Репрессии обрушились, например, на Виктора Ивановича Зуева, который много лет проработал в издательстве “Наука” сначала редактором, затем заведующим редакцией истории, заместителем главного редактора издательства. Много лет Виктор Иванович был секретарем партийной организации издательства. Человек безукоризненной честности, преданный своему делу, он пользовался огромной популярностью не только среди сотрудников издательства “Наука”, но и среди многих ученых, работавших в системе Академии наук СССР и в военных кругах. Зуев был участником Отечественной войны, был ранен, и прихрамывающая походка навсегда осталась памятью о войне. Благодаря инициативе и энергии Зуева в издательстве “Наука” начала выходить военно-историческая серия. Эта серия пользовалась и пользуется большой популярностью.

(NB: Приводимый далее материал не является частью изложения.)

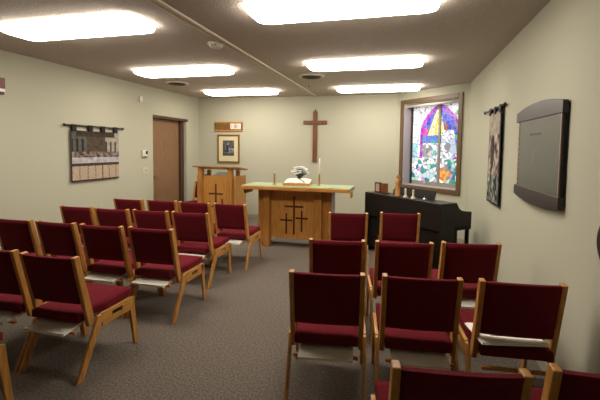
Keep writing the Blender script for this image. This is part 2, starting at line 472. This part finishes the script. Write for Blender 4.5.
# ---------------------------------------------------------------- altar
al = thing('altar_table', 'oak altar table with three inlaid crosses, under the wall cross', 'altar', (0, 0, 0))
part('tabletop', m_altarx, al, lambda bm: box(bm, -2.42, -.76, 5.60, 6.24, 0.917, .968, bev=.004))
part('back_panel', m_altar, al, lambda bm: box(bm, -2.2, -1.10, 6.16, 6.19, .10, 0.917))
part('front_panel', m_altarp, al, lambda bm: box(bm, -2.045, -1.30, 5.90, 5.925, .13, 0.917, bev=.002))
part('front_panel', m_altar, al, lambda bm: (box(bm, -2.25, -2.14, 5.90, 5.93, .03, 0.917, bev=.002)))
part('front_panel', m_altar, al, lambda bm: (box(bm, -1.205, -1.065, 5.90, 5.93, .03, 0.917, bev=.002)))
sp = part('side_panel', m_grey, al, lambda bm: box(bm, -1.085, -1.065, 5.93, 6.25, .03, 0.917)); sp['label'] = 'pale grey side panel'
part('side_panel', m_altar, al, lambda bm: box(bm, -2.25, -2.23, 5.93, 6.25, .03, 0.917))
for a in (-2.145, -1.31):
    part('pillar', m_altar, al, lambda bm: box(bm, a, a + .105, 5.83, 5.94, 0, 0.917, bev=.004))
def crosses(bm, y, specs):
    for x, z0, z1, za, hw, t in specs:
        box(bm, x - t, x + t, y - .006, y + .002, z0, z1, bev=.001); box(bm, x - hw, x + hw, y - .0065, y + .002, za - t, za + t, bev=.001)
part('inlaid_cross', m_inlay, al, lambda bm: crosses(bm, 5.90, [(-1.655, .20, .80, .64, .15, .014)]))
part('inlaid_cross', m_inlay, al, lambda bm: crosses(bm, 5.90, [(-1.78, .20, .53, .42, .10, .013)]))
part('inlaid_cross', m_inlay, al, lambda bm: crosses(bm, 5.90, [(-1.53, .25, .58, .46, .10, .013)]))
cl_ = thing('altar_cloth', 'pale green altar cloth with gold ends on the altar table', 'cloth')
def cloth(bm):
    z = .9685
    prism(bm, [(-2.431, .91), (-2.424, .91), (-2.424, z), (-.756, z), (-.756, .92), (-.749, .92), (-.749, z + .006), (-2.431, z + .006)], 'y', 5.66, 6.22)
part('runner', m_green, cl_, cloth)
part('fringe', m_gold, cl_, lambda bm: box(bm, -2.437, -2.424, 5.72, 6.1, .83, .91, bev=.004))
part('fringe', m_gold, cl_, lambda bm: box(bm, -.757, -.743, 5.68, 5.92, .83, .915, bev=.004))
ZT = .9748
def candlestick(x, y, label, taper):
    t = thing('candlestick', label, 'candlestick', (x, y, ZT), 0, 'brass candlesticks on the altar')
    part('stem', m_brass, t, lambda bm: lathe(bm, [(.032, 0), (.034, .006), (.02, .014), (.008, .03), (.014, .045), (.018, .055), (.008, .07), (.016, .085), (.02, .095), (.008, .11), (.014, .125), (.018, .135), (.008, .15), (.014, .17), (.017, .18)], 14), True)
    part('candle', m_wax, t, lambda bm: lathe(bm, [(.010, .18), (.009, .18 + taper), (.003, .184 + taper)], 10), True)
candlestick(-1.99, 5.93, 'brass candlestick at the left end of the altar, with a short candle', .015)
candlestick(-1.275, 5.98, 'brass candlestick with a tall white taper, right of the open book', .24)
bs = thing('book_stand', 'low wooden book stand holding the open book on the altar', 'book stand', (-1.61, 5.94, ZT), r_(4))
def wedge(bm, d0, z0, z1, t): prism(bm, [(-d0, z0), (d0, z1), (d0, z1 + t), (-d0, z0 + t)], 'x', -.21, .21, .002)
part('slope', m_altarp, bs, lambda bm: prism(bm, [(-.13, 0), (.13, 0), (.13, .075), (-.13, .022)], 'x', -.21, .21, .002))
part('ledge', m_altarp, bs, lambda bm: box(bm, -.21, .21, -.145, -.13, 0, .042, bev=.002))
ob = thing('open_book', 'large open white book on the wooden stand on the altar', 'book', (-1.61, 5.94, ZT + .0505), r_(4))
ob.rotation_euler = (math.atan2(.053, .26), 0, r_(4))
def pages(bm, s):
    pts = [(0, 0), (.195, 0), (.195, .012), (.12, .026), (.05, .03), (0, .012)]
    prism(bm, [(s * a, b) for a, b in pts], 'y', -.122, .122)
part('page_block', m_white, ob, lambda bm: pages(bm, -1)); part('page_block', m_white, ob, lambda bm: pages(bm, 1))
part('ribbon', m_dark, ob, lambda bm: prism(bm, [(-.01, .10), (.0, .10), (.135, -.11), (.12, -.125)], 'z', .0305, .033))
fl = thing('flower_bouquet', 'white and silver flower bouquet behind the open book', 'flowers', (-1.63, 6.12, ZT))
rf = random.Random(5)
part('vase', m_stem, fl, lambda bm: lathe(bm, [(.03, 0), (.045, .02), (.05, .06), (.035, .10), (.04, .12)], 14), True)
def leafs(bm):
    for i in range(46):
        a, b = rf.random() * 2 * PI, rf.random() * 1.3
        p = Vector((math.cos(a) * math.sin(b) * .13, math.sin(a) * math.sin(b) * .08, .14 + math.cos(b) * .11))
        rod(bm, (0, 0, .10), p, .0035, 5)
part('foliage', m_stem, fl, leafs)
for i in range(38):
    a, b = rf.random() * 2 * PI, .15 + rf.random() * 1.35
    p = Vector((math.cos(a) * math.sin(b) * .135, math.sin(a) * math.sin(b) * .085, .15 + math.cos(b) * .125))
    def pet(bm):
        for k in range(6):
            t = bmesh.new(); bmesh.ops.create_icosphere(t, subdivisions=1, radius=1)
            an = k * PI / 3
            merge(bm, t, 0, Matrix.Translation(p) @ Matrix.Rotation(an, 4, 'Z') @ Matrix.Rotation(-.5, 4, 'Y') @ Matrix.Translation((.018, 0, 0)) @ Matrix.Diagonal((.019, .011, .005, 1)))
    part('blossom', m_silver, fl, pet, True)

# ---------------------------------------------------------------- lectern
le = thing('lectern', 'oak lectern with a sloped top and inlaid cross, left of the altar', 'lectern', (0, 0, 0))
part('slope_top', m_altarx, le, lambda bm: prism(bm, [(6.44, 1.19), (6.92, 1.125), (6.92, 1.155), (6.44, 1.215)], 'x', -3.74, -2.85, .003))
for a in (-3.665, -3.075):
    part('pillar', m_altar, le, lambda bm: box(bm, a, a + .08, 6.50, 6.60, 0, 1.18, bev=.004))
part('front_panel', m_altarp, le, lambda bm: box(bm, -3.60, -3.06, 6.57, 6.595, .08, 1.03, bev=.002))
part('side_panel', m_altar, le, lambda bm: box(bm, -2.975, -2.945, 6.56, 7.05, 0, 1.03, bev=.003))
part('side_panel', m_altar, le, lambda bm: box(bm, -3.71, -3.68, 6.56, 6.97, 0, 1.03, bev=.003))
part('rear_post', m_altar, le, lambda bm: (box(bm, -3.66, -3.60, 6.84, 6.90, 0, 1.12), box(bm, -3.06, -3.0, 6.84, 6.90, 0, 1.12)))
part('shelf', m_altarx, le, lambda bm: box(bm, -3.68, -2.985, 6.60, 6.95, .985, 1.01))
part('inlaid_cross', m_inlay, le, lambda bm: crosses(bm, 6.57, [(-3.335, .36, .88, .70, .14, .014)]))
part('inlaid_cross', m_inlay, le, lambda bm: crosses(bm, 6.57, [(-3.21, .36, .61, .50, .075, .013)]))
part('inlaid_cross', m_inlay, le, lambda bm: crosses(bm, 6.57, [(-3.46, .30, .56, .46, .075, .013)]))
tag(part('paper_stack', m_white, None, lambda bm: [box(bm, -3.40 + k * .002, -3.12 + k * .002, 6.66, 6.84, 1.0105 + k * .011, 1.0205 + k * .011, bev=.001) for k in range(6)]),
    'stack of white papers on the shelf inside the lectern', 'papers')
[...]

Независимость суждений Зуева, его авторитет, откровенность в высказывании мнений, оценок рукописей вызывала злобу и недовольство партийных бездельников и невежд, которые пытались протолкнуть свои очень слабые рукописи в печать; стремясь прикрыть свою некомпетентность, а иногда и просто безграмотность, эти авторы писали заявления на Зуева, обвиняя его в разного рода политических ошибках и промахах (между прочим, среди них было и “покровительство Некричу”). В конце концов им удалось после острой борьбы вынудить Зуева покинуть издательство и перейти на работу в журнал “Новая и новейшая история”.
Через две недели после моего исключения из партии я был вызван в Октябрьский райком КПСС, где зав. отделом Книгин ознакомил меня с постановлением КПК. Оно гласило:
“1. Исключить члена КПСС Некрича Александра Моисеевича, члена КПСС с марта 1943 года, партбилет № 00158709, за преднамеренное извращение в книге "1941, 22 июня" политики Коммунистической партии и Советского правительства накануне и в начальный период Великой Отечественной войны, что было использовано зарубежной реакционной пропагандой в антисоветских целях”.